Nel 2020, per dichiarazioni non più gravi di queste, Greg Clarke era stato costretto a dimettersi da presidente della Football Association. Difficile immaginare che Tebas possa seguire lo stesso destino, così come a suo tempo nessuno in Italia chiese conto a Carlo Tavecchio delle sue dichiarazioni razziste.
Nel Paese con uno dei governi più a sinistra d’Europa, l’estrema destra xenofoba è un problema crescente: alle elezioni del 2019 i neofascisti di Vox avevano conquistato il quindici per cento dei voti, diventando il terzo partito. Un risultato che la formazione di Santiago Abascal punta a confermare nelle prossime elezioni del 28 maggio, con la speranza di potersi alleare al Partido Popular ed entrare così nella maggioranza di governo.
Forse non sorprenderà nessuno, a questo punto, scoprire che tra i principali sostenitori di Vox c’è proprio Javier Tebas. Già militante del partito estremista Fuerza Nueva negli anni Ottanta, un anno fa il presidente della Liga aveva rivelato di votare per il movimento nostalgico del Franchismo: «Si dicono cose di noi per cui, personalmente, mi sento offeso: razzisti, xenofobi… Quando la maggior parte degli elettori di Vox non sono niente di tutto questo».

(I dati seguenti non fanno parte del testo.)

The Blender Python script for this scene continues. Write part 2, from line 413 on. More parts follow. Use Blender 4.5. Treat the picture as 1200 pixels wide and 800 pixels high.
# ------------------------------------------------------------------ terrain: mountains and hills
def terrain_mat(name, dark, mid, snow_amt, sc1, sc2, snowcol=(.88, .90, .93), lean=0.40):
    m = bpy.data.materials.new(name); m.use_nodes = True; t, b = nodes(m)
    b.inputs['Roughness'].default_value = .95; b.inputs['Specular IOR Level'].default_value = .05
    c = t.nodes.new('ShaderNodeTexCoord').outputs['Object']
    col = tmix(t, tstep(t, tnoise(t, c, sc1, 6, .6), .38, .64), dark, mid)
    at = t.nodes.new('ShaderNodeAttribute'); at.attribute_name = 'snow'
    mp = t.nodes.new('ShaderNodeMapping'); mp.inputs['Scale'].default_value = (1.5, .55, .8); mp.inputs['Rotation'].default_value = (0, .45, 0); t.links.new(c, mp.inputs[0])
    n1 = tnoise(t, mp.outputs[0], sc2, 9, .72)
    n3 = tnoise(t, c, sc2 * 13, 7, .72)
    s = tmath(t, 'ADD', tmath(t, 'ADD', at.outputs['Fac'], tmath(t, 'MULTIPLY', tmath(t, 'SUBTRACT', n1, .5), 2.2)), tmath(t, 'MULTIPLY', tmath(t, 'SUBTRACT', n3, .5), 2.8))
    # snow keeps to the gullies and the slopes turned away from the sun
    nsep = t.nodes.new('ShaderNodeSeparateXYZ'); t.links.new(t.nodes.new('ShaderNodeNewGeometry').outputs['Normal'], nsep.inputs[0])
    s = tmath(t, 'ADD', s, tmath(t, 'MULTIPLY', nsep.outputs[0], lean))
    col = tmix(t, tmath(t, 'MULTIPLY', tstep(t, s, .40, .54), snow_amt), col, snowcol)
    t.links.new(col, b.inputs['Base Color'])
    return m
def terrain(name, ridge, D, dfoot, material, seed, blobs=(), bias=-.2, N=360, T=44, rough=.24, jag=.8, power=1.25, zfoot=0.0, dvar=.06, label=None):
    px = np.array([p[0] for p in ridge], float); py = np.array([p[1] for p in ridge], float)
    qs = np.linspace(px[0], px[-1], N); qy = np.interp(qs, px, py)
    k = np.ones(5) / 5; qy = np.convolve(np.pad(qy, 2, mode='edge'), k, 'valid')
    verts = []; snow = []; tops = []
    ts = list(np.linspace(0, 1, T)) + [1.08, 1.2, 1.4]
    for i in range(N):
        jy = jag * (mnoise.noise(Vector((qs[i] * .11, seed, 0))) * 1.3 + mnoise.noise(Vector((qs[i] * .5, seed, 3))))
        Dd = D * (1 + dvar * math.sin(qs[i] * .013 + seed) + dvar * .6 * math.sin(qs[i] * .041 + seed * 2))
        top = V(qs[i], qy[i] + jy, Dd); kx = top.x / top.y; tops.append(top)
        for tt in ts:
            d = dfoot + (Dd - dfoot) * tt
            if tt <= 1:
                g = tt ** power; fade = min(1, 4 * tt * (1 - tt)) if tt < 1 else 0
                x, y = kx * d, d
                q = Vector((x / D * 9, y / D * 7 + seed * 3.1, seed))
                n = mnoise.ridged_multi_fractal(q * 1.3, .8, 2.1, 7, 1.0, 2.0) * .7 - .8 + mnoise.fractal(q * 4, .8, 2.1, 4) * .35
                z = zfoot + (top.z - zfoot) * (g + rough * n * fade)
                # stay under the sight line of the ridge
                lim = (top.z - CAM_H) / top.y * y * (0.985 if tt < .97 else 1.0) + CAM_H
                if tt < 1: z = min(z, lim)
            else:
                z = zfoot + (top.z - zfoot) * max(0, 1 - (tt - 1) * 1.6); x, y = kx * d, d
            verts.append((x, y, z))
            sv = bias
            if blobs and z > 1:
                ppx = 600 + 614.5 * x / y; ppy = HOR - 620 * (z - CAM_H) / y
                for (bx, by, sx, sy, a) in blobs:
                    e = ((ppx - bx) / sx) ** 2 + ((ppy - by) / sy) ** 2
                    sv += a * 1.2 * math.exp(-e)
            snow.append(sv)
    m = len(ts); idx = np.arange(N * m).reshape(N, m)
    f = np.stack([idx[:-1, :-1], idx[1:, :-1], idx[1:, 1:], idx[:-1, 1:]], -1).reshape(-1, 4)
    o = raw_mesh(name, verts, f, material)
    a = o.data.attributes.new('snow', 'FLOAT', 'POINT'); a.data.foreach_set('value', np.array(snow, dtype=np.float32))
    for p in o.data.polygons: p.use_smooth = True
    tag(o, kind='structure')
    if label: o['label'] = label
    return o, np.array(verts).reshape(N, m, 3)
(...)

Il quadro, per quanto possa sembrare cupo, è in realtà abbastanza chiaro: uno dei campionati con il più serio problema di razzismo in Europa è presieduto da un uomo che sostiene un partito razzista e preferisce attaccare le vittime di discriminazione piuttosto che i responsabili.
Ma come al solito, in questi casi, l’estrema destra è più altro la spia e non la causa primaria del problema. La mancanza di una solida cultura antirazzista in Spagna emerge dal mondo del calcio in tutta la sua forza.

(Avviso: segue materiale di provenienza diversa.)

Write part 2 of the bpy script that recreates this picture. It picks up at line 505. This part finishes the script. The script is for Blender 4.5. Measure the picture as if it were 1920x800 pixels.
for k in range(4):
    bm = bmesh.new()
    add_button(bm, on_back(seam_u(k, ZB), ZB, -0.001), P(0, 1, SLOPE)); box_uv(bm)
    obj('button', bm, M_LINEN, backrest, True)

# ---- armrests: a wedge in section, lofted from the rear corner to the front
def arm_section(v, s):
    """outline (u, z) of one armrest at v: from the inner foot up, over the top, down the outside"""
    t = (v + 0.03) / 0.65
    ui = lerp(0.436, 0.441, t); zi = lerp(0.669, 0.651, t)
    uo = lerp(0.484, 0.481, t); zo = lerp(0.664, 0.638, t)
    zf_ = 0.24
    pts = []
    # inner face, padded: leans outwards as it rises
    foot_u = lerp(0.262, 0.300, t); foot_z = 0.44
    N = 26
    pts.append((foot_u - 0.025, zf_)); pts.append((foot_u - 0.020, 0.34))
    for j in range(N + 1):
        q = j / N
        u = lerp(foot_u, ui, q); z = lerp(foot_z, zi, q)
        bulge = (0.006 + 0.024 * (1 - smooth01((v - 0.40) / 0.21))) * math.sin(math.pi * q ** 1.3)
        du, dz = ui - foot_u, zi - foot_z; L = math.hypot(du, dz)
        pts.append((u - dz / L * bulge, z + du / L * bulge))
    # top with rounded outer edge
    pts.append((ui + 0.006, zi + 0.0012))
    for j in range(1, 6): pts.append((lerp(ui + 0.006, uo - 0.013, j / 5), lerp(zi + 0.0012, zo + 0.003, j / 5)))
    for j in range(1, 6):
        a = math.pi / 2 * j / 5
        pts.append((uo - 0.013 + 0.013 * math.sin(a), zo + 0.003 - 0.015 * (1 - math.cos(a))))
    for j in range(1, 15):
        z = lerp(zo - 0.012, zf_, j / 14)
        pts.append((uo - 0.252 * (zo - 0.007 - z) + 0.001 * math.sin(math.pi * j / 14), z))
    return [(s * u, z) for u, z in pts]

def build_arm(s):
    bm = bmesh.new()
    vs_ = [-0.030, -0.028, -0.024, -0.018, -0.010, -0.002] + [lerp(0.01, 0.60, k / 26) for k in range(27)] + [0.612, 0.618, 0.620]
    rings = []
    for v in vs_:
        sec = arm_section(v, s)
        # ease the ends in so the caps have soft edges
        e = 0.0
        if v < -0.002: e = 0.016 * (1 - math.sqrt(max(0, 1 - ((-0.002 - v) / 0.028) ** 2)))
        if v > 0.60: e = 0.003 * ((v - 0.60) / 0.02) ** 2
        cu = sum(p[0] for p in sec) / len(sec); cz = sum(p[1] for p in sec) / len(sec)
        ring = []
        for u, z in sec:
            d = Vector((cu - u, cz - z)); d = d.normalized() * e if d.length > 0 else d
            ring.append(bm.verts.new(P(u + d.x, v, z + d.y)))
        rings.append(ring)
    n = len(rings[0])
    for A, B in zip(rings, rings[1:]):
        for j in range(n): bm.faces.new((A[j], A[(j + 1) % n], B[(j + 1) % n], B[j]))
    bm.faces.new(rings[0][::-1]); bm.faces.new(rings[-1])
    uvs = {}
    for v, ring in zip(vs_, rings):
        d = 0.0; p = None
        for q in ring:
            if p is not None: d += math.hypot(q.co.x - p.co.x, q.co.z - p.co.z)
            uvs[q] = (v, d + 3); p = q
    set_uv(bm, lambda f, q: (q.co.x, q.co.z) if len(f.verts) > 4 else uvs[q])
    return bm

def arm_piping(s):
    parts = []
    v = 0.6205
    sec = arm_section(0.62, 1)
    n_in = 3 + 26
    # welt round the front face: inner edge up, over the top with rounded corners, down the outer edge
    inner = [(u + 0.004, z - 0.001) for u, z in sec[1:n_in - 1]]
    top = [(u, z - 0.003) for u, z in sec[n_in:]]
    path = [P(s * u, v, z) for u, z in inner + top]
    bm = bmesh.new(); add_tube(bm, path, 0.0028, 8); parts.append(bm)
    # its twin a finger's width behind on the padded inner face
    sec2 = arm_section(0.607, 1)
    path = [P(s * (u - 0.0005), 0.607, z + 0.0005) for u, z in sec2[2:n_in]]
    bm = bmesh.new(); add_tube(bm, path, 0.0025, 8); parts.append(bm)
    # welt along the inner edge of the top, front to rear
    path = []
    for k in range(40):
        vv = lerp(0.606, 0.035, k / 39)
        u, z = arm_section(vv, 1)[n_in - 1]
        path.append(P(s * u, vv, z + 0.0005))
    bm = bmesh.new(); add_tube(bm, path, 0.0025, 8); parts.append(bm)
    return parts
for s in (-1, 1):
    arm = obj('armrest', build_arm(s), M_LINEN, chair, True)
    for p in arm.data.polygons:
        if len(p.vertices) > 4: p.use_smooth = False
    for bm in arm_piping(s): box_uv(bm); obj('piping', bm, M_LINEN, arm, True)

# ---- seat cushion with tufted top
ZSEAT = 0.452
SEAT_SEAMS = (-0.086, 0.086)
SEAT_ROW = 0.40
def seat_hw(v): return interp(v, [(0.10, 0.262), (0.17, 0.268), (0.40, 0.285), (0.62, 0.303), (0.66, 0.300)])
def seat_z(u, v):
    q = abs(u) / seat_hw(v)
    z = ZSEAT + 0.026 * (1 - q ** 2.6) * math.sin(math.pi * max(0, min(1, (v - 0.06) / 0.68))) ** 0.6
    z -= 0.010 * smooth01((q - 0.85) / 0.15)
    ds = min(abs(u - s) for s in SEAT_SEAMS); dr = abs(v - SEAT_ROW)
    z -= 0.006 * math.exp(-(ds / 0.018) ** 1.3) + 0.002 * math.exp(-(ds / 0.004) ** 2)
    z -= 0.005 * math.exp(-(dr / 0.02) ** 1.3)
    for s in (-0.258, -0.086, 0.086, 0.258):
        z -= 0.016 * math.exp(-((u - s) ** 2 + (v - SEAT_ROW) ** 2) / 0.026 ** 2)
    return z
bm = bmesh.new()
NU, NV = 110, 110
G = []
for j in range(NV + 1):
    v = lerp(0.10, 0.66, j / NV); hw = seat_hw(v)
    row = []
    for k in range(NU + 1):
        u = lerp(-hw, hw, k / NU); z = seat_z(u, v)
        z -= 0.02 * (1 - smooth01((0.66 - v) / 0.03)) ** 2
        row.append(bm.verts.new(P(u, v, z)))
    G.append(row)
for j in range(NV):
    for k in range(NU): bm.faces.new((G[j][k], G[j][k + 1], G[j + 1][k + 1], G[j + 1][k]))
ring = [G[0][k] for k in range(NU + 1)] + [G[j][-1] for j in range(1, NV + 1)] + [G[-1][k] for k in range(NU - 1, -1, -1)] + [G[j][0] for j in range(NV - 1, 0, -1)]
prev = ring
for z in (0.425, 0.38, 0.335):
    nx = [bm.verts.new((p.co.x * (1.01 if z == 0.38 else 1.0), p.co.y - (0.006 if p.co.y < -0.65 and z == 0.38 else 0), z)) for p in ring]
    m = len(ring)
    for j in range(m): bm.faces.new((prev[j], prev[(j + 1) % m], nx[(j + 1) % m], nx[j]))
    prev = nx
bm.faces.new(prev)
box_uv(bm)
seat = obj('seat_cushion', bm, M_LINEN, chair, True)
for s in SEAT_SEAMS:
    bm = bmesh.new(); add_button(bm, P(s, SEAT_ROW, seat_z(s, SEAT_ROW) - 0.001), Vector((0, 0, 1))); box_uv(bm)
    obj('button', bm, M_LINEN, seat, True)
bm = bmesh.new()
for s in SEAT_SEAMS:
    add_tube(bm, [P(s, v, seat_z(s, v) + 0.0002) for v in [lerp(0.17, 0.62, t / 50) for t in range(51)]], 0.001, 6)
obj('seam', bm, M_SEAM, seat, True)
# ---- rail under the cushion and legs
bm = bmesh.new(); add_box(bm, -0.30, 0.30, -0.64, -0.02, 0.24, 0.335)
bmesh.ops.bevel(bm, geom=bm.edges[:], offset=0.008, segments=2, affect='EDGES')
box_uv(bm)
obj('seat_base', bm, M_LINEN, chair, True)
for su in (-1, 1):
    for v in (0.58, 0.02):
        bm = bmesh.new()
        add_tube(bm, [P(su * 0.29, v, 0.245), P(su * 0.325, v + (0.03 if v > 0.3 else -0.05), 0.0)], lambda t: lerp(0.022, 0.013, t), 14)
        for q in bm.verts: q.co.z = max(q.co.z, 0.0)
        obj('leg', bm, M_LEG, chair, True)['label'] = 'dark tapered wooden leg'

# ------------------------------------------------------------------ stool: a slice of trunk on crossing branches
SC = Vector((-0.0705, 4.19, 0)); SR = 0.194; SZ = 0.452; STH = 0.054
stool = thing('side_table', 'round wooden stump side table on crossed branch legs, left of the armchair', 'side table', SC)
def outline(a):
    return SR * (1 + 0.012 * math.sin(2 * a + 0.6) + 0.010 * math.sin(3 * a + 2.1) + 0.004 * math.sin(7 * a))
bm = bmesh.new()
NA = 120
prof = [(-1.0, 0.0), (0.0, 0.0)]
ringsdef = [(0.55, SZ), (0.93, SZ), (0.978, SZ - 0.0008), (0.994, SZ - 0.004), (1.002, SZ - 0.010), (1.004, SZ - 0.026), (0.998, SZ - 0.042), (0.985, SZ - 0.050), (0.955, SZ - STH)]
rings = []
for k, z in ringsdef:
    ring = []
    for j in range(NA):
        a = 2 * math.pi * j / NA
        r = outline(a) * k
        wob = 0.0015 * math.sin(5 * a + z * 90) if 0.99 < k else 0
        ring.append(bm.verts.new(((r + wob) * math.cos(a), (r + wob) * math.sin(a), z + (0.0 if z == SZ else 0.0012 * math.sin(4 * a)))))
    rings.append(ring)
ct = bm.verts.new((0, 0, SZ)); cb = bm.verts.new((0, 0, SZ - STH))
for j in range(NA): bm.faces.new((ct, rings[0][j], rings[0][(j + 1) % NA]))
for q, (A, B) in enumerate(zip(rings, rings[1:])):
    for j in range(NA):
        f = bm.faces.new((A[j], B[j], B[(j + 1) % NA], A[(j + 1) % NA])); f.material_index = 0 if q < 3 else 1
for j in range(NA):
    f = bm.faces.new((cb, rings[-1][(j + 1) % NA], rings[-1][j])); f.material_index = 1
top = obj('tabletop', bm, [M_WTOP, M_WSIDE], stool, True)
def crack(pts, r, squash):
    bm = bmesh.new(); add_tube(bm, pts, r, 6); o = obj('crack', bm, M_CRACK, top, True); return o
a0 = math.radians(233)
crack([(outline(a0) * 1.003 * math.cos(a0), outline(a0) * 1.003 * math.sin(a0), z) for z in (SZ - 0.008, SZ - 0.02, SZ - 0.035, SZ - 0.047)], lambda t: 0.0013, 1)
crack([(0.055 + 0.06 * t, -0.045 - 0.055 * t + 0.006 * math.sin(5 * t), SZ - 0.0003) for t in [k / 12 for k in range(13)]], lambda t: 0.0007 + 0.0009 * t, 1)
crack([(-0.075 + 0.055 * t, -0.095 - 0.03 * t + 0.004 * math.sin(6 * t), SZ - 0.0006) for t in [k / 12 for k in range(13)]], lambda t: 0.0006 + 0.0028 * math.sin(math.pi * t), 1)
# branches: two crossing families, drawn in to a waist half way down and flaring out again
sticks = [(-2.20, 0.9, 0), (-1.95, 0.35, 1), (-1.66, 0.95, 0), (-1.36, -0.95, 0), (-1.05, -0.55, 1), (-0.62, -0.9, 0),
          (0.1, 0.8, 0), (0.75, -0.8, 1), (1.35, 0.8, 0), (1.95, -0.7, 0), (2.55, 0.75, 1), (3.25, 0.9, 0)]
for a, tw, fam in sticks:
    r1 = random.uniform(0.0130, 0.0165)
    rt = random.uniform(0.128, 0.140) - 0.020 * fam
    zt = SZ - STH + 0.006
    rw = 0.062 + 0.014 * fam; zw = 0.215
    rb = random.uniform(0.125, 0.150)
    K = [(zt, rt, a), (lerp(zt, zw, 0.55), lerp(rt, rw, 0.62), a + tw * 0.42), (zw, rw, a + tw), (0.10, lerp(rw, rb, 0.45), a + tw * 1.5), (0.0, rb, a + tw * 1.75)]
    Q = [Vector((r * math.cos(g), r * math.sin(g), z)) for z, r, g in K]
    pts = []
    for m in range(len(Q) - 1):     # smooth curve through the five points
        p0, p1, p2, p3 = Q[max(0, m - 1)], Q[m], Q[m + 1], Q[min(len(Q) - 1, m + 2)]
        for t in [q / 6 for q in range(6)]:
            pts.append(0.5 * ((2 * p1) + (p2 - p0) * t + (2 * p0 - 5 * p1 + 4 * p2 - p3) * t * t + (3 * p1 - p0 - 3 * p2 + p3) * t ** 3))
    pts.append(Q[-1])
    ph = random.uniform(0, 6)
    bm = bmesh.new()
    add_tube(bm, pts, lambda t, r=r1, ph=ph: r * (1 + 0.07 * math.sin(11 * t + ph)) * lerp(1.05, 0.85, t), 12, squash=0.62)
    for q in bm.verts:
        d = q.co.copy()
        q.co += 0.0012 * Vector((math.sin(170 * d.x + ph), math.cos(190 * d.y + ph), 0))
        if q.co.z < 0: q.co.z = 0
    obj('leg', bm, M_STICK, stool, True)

Accanto a Tebas, fanno discutere le parole di Borja Sanjuan Roca, portavoce del Psoe a Valencia e tifoso valenciano, che su Twitter, dopo una veloce condanna generale del razzismo, si è sentito in dovere di contestare le parole di Ancelotti (accusato di aver incolpato l’intero stadio Mestalla degli insulti a Vinícius), definendole «bugie» e accusando l’allenatore italiano di aver parlato così solo perché protetto «dal potere mediatico di Madrid».